Wie in einem Werbefilm für Interrail geht’s weiter: Der Zug startet ebenso pünktlich in Amsterdam, wie er zuvor in Paris angekommen ist. In Amsterdam – wie auch in den Städten, in denen der „Trainer Fantastic“ aus dem Vereinigten Königreich hält – genügt es, beim Ein- und Aussteigen einfach die Visa-Karte oder das Telefon kontaktlos an die Lesegeräte zu halten. Der richtige Fahrpreis wird automatisch abgezogen. In Paris hingegen steht man lange in Schlangen vor den Fahrkartenautomaten, ratlos, weil man nicht weiß, welche Zone man wählen oder wie oft man fahren möchte. Lohnt sich eine Tageskarte? Das System wirkt konzeptlos, altmodisch und nervt – ebenso wie der Zugang zur Metrostation „Quai de la Rapée“. Kein Fahrstuhl, keine Rolltreppe erleichtert das Schleppen des schweren Koffers auf Straßenniveau.

Ohne Einkäufe gemacht zu haben, scheint der Koffer im Laufe der Reise immer schwerer zu werden – ganz im Gegensatz zu den vielen Eindrücken in meinem Kopf, die leicht und lebendig bleiben.

Auch hier hatte ich gut geplant: Es sind nur ein paar hundert Meter bis zu meiner Unterkunft. An der kurzen Straße gibt es links und rechts Restaurants.
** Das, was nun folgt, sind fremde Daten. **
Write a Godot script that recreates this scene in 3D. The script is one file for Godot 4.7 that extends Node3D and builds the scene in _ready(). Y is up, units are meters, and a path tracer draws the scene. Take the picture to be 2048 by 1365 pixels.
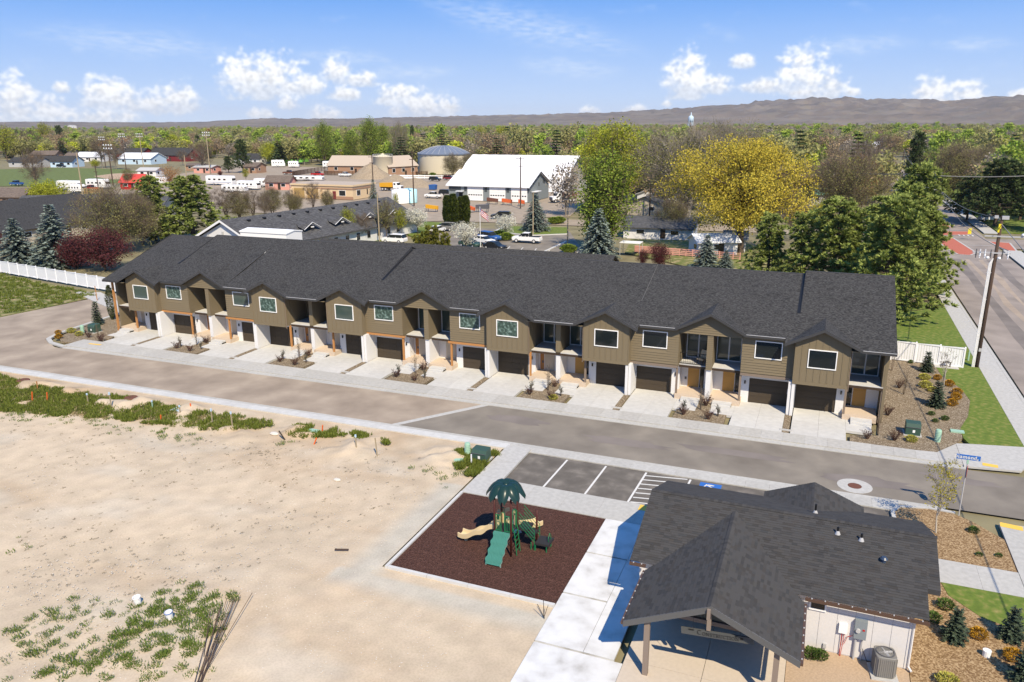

In einem davon esse ich ein sehr leckeres vegetarisches Couscous. Allein für das anschließende, federleichte Mousse au Chocolat hätte sich der Besuch in Paris gelohnt. Doch weitere Leckerbissen – kulinarische wie kulturelle – warten auf mich. Mal sehen, was es gibt.

Und hier ein kleiner AN die Küche:

Ein leichter Nieselregen fiel während meines ersten Erkundungsrundganges, zu wenig um einen Regenschirm aufzuspannen, zu viel für einen Brillenträger. In dieser Gegend laufen offensichtlich weniger Touristen als anderswo in Paris. 

Nicole, die Modefarbe in Paris ist ganz existentialistisch: Schwarz. Madame Plisett, die Vielfältige, diktiert Plisseefalten als Rock, Hose oder Mantel. Ich habe nicht wenige Männer gesehen, die über weiten Hosen mit Camouflagemuster knielange Röcke trugen – was meiner Meinung nach als RFA (recovered fashion addict) ziemlich albern aussieht.

Ich wohne in der ehemaligen Conciergekammer, gleich neben der Eingangstür. Die Fensterläden lassen sich nur mit Mühe öffnen und bieten mir weniger Ausblick, als den Passanten Einblick. Der große Vorteil dieser Miniwohnung ist, dass ich den Koffer keine einzige Stufe tragen muss.

Auf dieser Reise habe ich in sehr unterschiedlichen Betten bzw. Räumen geschlafen, dabei habe ich die verschiedensten Türschlosssysteme und Badezimmerarmaturen kennengelernt – von den Matratzen- und Kopfkissenqualitäten ganz zu schweigen.

Gestern war ich 15 km und heute 11 km zu Fuß unterwegs. Ich kaufe nebenan Wein, Baguette und Käse und mache es mir im aussichtslosen Zimmer gemütlich.